◆ **Aim**: Give the material once more, word for word, without any images.
━━━━━━━━━━━━━━━━━━━━━━━━━━━━━━
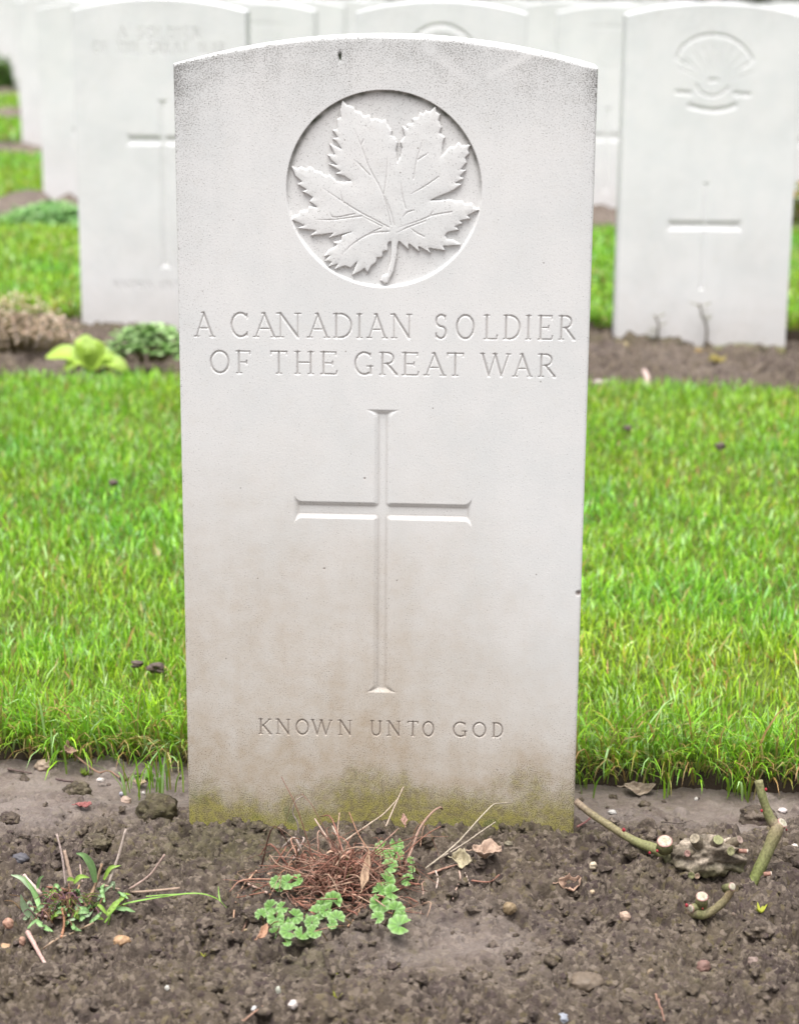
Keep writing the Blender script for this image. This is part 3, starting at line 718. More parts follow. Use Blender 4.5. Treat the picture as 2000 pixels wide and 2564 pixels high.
def streak(x, z, a, b, wd):
    A = on_y(*a, 0); B = on_y(*b, 0); d = seg_dist(x, z, np.array([A[0], A[2]]), np.array([B[0], B[2]])); return 1-np.exp(-(d/wd)**2)
def stain_main(X, Z, cv):
    zt = ztop(X); dt = zt-Z
    n = fbm(X*14+3, Z*14+5, 4); n2 = fbm(X*40+13, Z*40, 3)
    g = .50*np.exp(-(dt/.045)**1.3)*(1.0+.3*n)+.30*np.exp(-dt/.17)*(.8+.6*n)
    g = g*(.55+.45*streak(X, Z, (1070, 120), (1165, 195), .004))*(.45+.55*streak(X, Z, (1345, 128), (1225, 190), .0035))
    g += .09*sstep(.0, .45, fbm(X*60+31, Z*2.5, 3))*np.exp(-dt/.22)
    g += .5*np.exp(-((HW-X)/.008)**1.2)*np.exp(-dt/.08)+.45*np.exp(-((X+HW)/.03)**1.2)*np.exp(-dt/.35)
    g += .22*np.exp(-(Z/.10)**2)+.55*np.exp(-((HW-X)/.018)**1.2)*np.exp(-(Z/.12)**2)+.45*np.exp(-((X+HW)/.03)**1.2)*np.exp(-(Z/.10)**2)
    run = fbm(X*55+2, Z*3+8, 3)
    warm = sstep(.46, .04, Z+.12*sstep(.05, .19, X)-.03*sstep(.0, -.19, X)-.05*n-.02*n2)*(.80+.15*run)
    warm = warm+.42*sstep(.13, .04, Z-.035*n-.02*run)+.35*sstep(.13, .02, Z)*np.exp(-((HW-np.abs(X))/.03)**1.2)
    up = .040+.030*n+.014*n2+.016*run+.012*sstep(-.1, .0, X)-.014*np.exp(-((X+.10)/.03)**2)
    moss = sstep(.048, -.040, Z-up)*1.15
    g = np.where(cv.reg == 5, g*.15, np.where(cv.reg == 4, g*.6, g))
    top = dt < .0009
    for a in (g, warm): a[top] *= .1
    return {'grime': np.clip(g, 0, 1.2), 'warm': np.clip(warm, 0, 1), 'moss': np.clip(moss, 0, 1.1), 'dirt': cv.dirt, 'algae': cv.algae}
def stain_far(seed):
    def f(X, Z, cv):
        n = fbm(X*9+seed, Z*9+5, 4); dt = ztop(X)-Z
        return {'grime': np.clip(.12+.25*n+.25*np.exp(-dt/.12), 0, 1), 'warm': np.clip(.22*sstep(.16, .0, Z-.05*n)+.10*sstep(.4, .1, Z-.1*n), 0, 1),
                'moss': .95*sstep(.022, .004, Z-.012*n), 'dirt': cv.dirt, 'algae': cv.algae}
    return f
PARTS = {1: ('inscription', None), 2: ('inscription', None), 3: ('cross', None), 4: ('emblem', None), 5: ('maple_leaf', 4)}
z_t1, z_t2 = on_y(900, 950, 0)[2], on_y(900, 775, 0)[2]
main = slab("headstone", (0, 0, 0), 0.0, STONE, carve_main, stain_main, .00058,
            [(on_y(950, 1856, 0)[2], on_y(950, 1795, 0)[2]), (on_y(955, 1740, 0)[2]-.002, on_y(955, 1020, 0)[2]+.002), (z_t1, z_t2+.002), (ECZ-ECR-.003, .734)], PARTS,
            "large sharp white headstone with carved maple leaf and mossy green foot in front", "white headstones standing in rows")

# --- second row
def line_text(cv, txt, cx, zc, hgt, width, gap, reg, wd=.003):
    WID = {'I': .3, 'A': .85, 'O': .85, 'W': 1.25, 'N': .9, 'D': .8, 'G': .8, 'H': .8, 'K': .8, 'U': .75, 'T': .75, ' ': .55}
    L = [WID.get(c, .65) for c in txt]; tot = sum(L)+gap*(len(txt)-1); s = width/tot; x = cx-width/2
    for c, l in zip(txt, L):
        if c != ' ': glyph(cv, c, x, x+l*s, zc-hgt/2, zc+hgt/2, wd, reg, .22, 1.2)
        x += (l+gap)*s
Y2 = PITCH
def z2(px, py): return on_y(px, py, Y2)[2]
def carve_left(cv):
    z0 = -.0085
    line_text(cv, 'A SOLDIER', .0, z2(400, 84)-z0, .024, .18, .28, 1, .0034)
    line_text(cv, 'OF THE GREAT WAR', .0, z2(400, 122)-z0, .024, .29, .28, 1, .0034)
    cz = z2(410, 352)-z0
    cv.poly_cut(cross_poly(.004, z2(410, 250)-z0, cz-.29, .010, -.078, .086, cz+.012, cz-.012, .011, .010), 3, .4, .0035, .06)
    line_text(cv, 'KNOWN UNTO GOD', .0, z2(400, 715)-z0, .017, .23, .3, 2, .003)
def carve_mid(cv):
    zc = z2(1105, 62)+.0085-.080
    cv.stroke(arc(0, zc, .080, .080, 0, 360, 60), .010, 4, .6, .12, .004)
    cv.stroke(arc(0, zc, .056, .056, 0, 360, 40), .006, 4, 1.2, .2, .004)
    for a in range(0, 360, 45): cv.stroke([(.02*math.cos(R(a)), zc+.02*math.sin(R(a))), (.045*math.cos(R(a)), zc+.045*math.sin(R(a)))], .006, 4, 1.0, .2)
    cv.poly_cut(cross_poly(0, zc-.18, .10, .009, -.07, .07, zc-.29, zc-.312, .01, .009), 3, .9, .005, .2)
def carve_right(cv):
    ox, oz = .562, -.0085
    def p(x, y): q = on_y(1480+x/3.277, y/3.277, Y2); return (q[0]-ox, q[2]-oz)
    def ln(pts, wd, dmax=.006): cv.stroke(curve([p(*q) for q in pts], 20) if len(pts) > 2 else [p(*q) for q in pts], wd, 4, .42, .10, dmax)
    ln([(730, 480), (770, 390), (860, 320), (950, 292), (1040, 285), (1140, 305), (1230, 355), (1300, 430), (1335, 490)], .010, .004)
    ln([(740, 490), (800, 530)], .007); ln([(1335, 500), (1270, 545)], .007)
    for a in range(20, 170, 15):                 # rays of the rising sun
        c = p(1035, 700); ln_ = [(c[0]+.030*math.cos(R(a)), c[1]+.030*math.sin(R(a))), (c[0]+.088*math.cos(R(a)), c[1]+.088*math.sin(R(a)))]
        cv.stroke(ln_, (.002, .0040), 4, .6, .04)
    ln([(725, 755), (835, 765)], .012); ln([(1195, 770), (1310, 780)], .012)
    ln([(885, 700), (915, 755), (975, 785), (1050, 785), (1100, 755), (1140, 720)], .008); ln([(990, 660), (1050, 660)], .010)
    ln([(830, 868), (930, 895), (1030, 905), (1120, 893), (1195, 868)], .014, .007)
    cx = p(965, 1500); l, r_ = p(650, 1850)[0], p(1250, 1850)[0]; zb = p(960, 1850)[1]
    cv.poly_cut(cross_poly(cx[0], cx[1], .14, .0055, l, r_, zb+.011, zb-.012, .010, .009), 3, .45, .0035, .05)
FZ = [(.05, .735)]
G = "white headstones standing in rows"
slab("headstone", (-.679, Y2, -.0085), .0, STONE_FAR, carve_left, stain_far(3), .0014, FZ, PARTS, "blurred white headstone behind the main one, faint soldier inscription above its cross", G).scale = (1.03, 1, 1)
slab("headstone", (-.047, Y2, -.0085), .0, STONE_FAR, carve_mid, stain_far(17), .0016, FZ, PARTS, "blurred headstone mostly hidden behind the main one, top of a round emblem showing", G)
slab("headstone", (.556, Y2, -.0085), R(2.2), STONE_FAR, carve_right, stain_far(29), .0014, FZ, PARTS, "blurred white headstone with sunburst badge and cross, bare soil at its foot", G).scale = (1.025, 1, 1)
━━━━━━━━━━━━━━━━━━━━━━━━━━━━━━
◆ **Finished task**:
Keep writing the Blender script for this image. This is part 3, starting at line 718. More parts follow. Use Blender 4.5. Treat the picture as 2000 pixels wide and 2564 pixels high.
def streak(x, z, a, b, wd):
    A = on_y(*a, 0); B = on_y(*b, 0); d = seg_dist(x, z, np.array([A[0], A[2]]), np.array([B[0], B[2]])); return 1-np.exp(-(d/wd)**2)
def stain_main(X, Z, cv):
    zt = ztop(X); dt = zt-Z
    n = fbm(X*14+3, Z*14+5, 4); n2 = fbm(X*40+13, Z*40, 3)
    g = .50*np.exp(-(dt/.045)**1.3)*(1.0+.3*n)+.30*np.exp(-dt/.17)*(.8+.6*n)
    g = g*(.55+.45*streak(X, Z, (1070, 120), (1165, 195), .004))*(.45+.55*streak(X, Z, (1345, 128), (1225, 190), .0035))
    g += .09*sstep(.0, .45, fbm(X*60+31, Z*2.5, 3))*np.exp(-dt/.22)
    g += .5*np.exp(-((HW-X)/.008)**1.2)*np.exp(-dt/.08)+.45*np.exp(-((X+HW)/.03)**1.2)*np.exp(-dt/.35)
    g += .22*np.exp(-(Z/.10)**2)+.55*np.exp(-((HW-X)/.018)**1.2)*np.exp(-(Z/.12)**2)+.45*np.exp(-((X+HW)/.03)**1.2)*np.exp(-(Z/.10)**2)
    run = fbm(X*55+2, Z*3+8, 3)
    warm = sstep(.46, .04, Z+.12*sstep(.05, .19, X)-.03*sstep(.0, -.19, X)-.05*n-.02*n2)*(.80+.15*run)
    warm = warm+.42*sstep(.13, .04, Z-.035*n-.02*run)+.35*sstep(.13, .02, Z)*np.exp(-((HW-np.abs(X))/.03)**1.2)
    up = .040+.030*n+.014*n2+.016*run+.012*sstep(-.1, .0, X)-.014*np.exp(-((X+.10)/.03)**2)
    moss = sstep(.048, -.040, Z-up)*1.15
    g = np.where(cv.reg == 5, g*.15, np.where(cv.reg == 4, g*.6, g))
    top = dt < .0009
    for a in (g, warm): a[top] *= .1
    return {'grime': np.clip(g, 0, 1.2), 'warm': np.clip(warm, 0, 1), 'moss': np.clip(moss, 0, 1.1), 'dirt': cv.dirt, 'algae': cv.algae}
def stain_far(seed):
    def f(X, Z, cv):
        n = fbm(X*9+seed, Z*9+5, 4); dt = ztop(X)-Z
        return {'grime': np.clip(.12+.25*n+.25*np.exp(-dt/.12), 0, 1), 'warm': np.clip(.22*sstep(.16, .0, Z-.05*n)+.10*sstep(.4, .1, Z-.1*n), 0, 1),
                'moss': .95*sstep(.022, .004, Z-.012*n), 'dirt': cv.dirt, 'algae': cv.algae}
    return f
PARTS = {1: ('inscription', None), 2: ('inscription', None), 3: ('cross', None), 4: ('emblem', None), 5: ('maple_leaf', 4)}
z_t1, z_t2 = on_y(900, 950, 0)[2], on_y(900, 775, 0)[2]
main = slab("headstone", (0, 0, 0), 0.0, STONE, carve_main, stain_main, .00058,
            [(on_y(950, 1856, 0)[2], on_y(950, 1795, 0)[2]), (on_y(955, 1740, 0)[2]-.002, on_y(955, 1020, 0)[2]+.002), (z_t1, z_t2+.002), (ECZ-ECR-.003, .734)], PARTS,
            "large sharp white headstone with carved maple leaf and mossy green foot in front", "white headstones standing in rows")

# --- second row
def line_text(cv, txt, cx, zc, hgt, width, gap, reg, wd=.003):
    WID = {'I': .3, 'A': .85, 'O': .85, 'W': 1.25, 'N': .9, 'D': .8, 'G': .8, 'H': .8, 'K': .8, 'U': .75, 'T': .75, ' ': .55}
    L = [WID.get(c, .65) for c in txt]; tot = sum(L)+gap*(len(txt)-1); s = width/tot; x = cx-width/2
    for c, l in zip(txt, L):
        if c != ' ': glyph(cv, c, x, x+l*s, zc-hgt/2, zc+hgt/2, wd, reg, .22, 1.2)
        x += (l+gap)*s
Y2 = PITCH
def z2(px, py): return on_y(px, py, Y2)[2]
def carve_left(cv):
    z0 = -.0085
    line_text(cv, 'A SOLDIER', .0, z2(400, 84)-z0, .024, .18, .28, 1, .0034)
    line_text(cv, 'OF THE GREAT WAR', .0, z2(400, 122)-z0, .024, .29, .28, 1, .0034)
    cz = z2(410, 352)-z0
    cv.poly_cut(cross_poly(.004, z2(410, 250)-z0, cz-.29, .010, -.078, .086, cz+.012, cz-.012, .011, .010), 3, .4, .0035, .06)
    line_text(cv, 'KNOWN UNTO GOD', .0, z2(400, 715)-z0, .017, .23, .3, 2, .003)
def carve_mid(cv):
    zc = z2(1105, 62)+.0085-.080
    cv.stroke(arc(0, zc, .080, .080, 0, 360, 60), .010, 4, .6, .12, .004)
    cv.stroke(arc(0, zc, .056, .056, 0, 360, 40), .006, 4, 1.2, .2, .004)
    for a in range(0, 360, 45): cv.stroke([(.02*math.cos(R(a)), zc+.02*math.sin(R(a))), (.045*math.cos(R(a)), zc+.045*math.sin(R(a)))], .006, 4, 1.0, .2)
    cv.poly_cut(cross_poly(0, zc-.18, .10, .009, -.07, .07, zc-.29, zc-.312, .01, .009), 3, .9, .005, .2)
def carve_right(cv):
    ox, oz = .562, -.0085
    def p(x, y): q = on_y(1480+x/3.277, y/3.277, Y2); return (q[0]-ox, q[2]-oz)
    def ln(pts, wd, dmax=.006): cv.stroke(curve([p(*q) for q in pts], 20) if len(pts) > 2 else [p(*q) for q in pts], wd, 4, .42, .10, dmax)
    ln([(730, 480), (770, 390), (860, 320), (950, 292), (1040, 285), (1140, 305), (1230, 355), (1300, 430), (1335, 490)], .010, .004)
    ln([(740, 490), (800, 530)], .007); ln([(1335, 500), (1270, 545)], .007)
    for a in range(20, 170, 15):                 # rays of the rising sun
        c = p(1035, 700); ln_ = [(c[0]+.030*math.cos(R(a)), c[1]+.030*math.sin(R(a))), (c[0]+.088*math.cos(R(a)), c[1]+.088*math.sin(R(a)))]
        cv.stroke(ln_, (.002, .0040), 4, .6, .04)
    ln([(725, 755), (835, 765)], .012); ln([(1195, 770), (1310, 780)], .012)
    ln([(885, 700), (915, 755), (975, 785), (1050, 785), (1100, 755), (1140, 720)], .008); ln([(990, 660), (1050, 660)], .010)
    ln([(830, 868), (930, 895), (1030, 905), (1120, 893), (1195, 868)], .014, .007)
    cx = p(965, 1500); l, r_ = p(650, 1850)[0], p(1250, 1850)[0]; zb = p(960, 1850)[1]
    cv.poly_cut(cross_poly(cx[0], cx[1], .14, .0055, l, r_, zb+.011, zb-.012, .010, .009), 3, .45, .0035, .05)
FZ = [(.05, .735)]
G = "white headstones standing in rows"
slab("headstone", (-.679, Y2, -.0085), .0, STONE_FAR, carve_left, stain_far(3), .0014, FZ, PARTS, "blurred white headstone behind the main one, faint soldier inscription above its cross", G).scale = (1.03, 1, 1)
slab("headstone", (-.047, Y2, -.0085), .0, STONE_FAR, carve_mid, stain_far(17), .0016, FZ, PARTS, "blurred headstone mostly hidden behind the main one, top of a round emblem showing", G)
slab("headstone", (.556, Y2, -.0085), R(2.2), STONE_FAR, carve_right, stain_far(29), .0014, FZ, PARTS, "blurred white headstone with sunburst badge and cross, bare soil at its foot", G).scale = (1.025, 1, 1)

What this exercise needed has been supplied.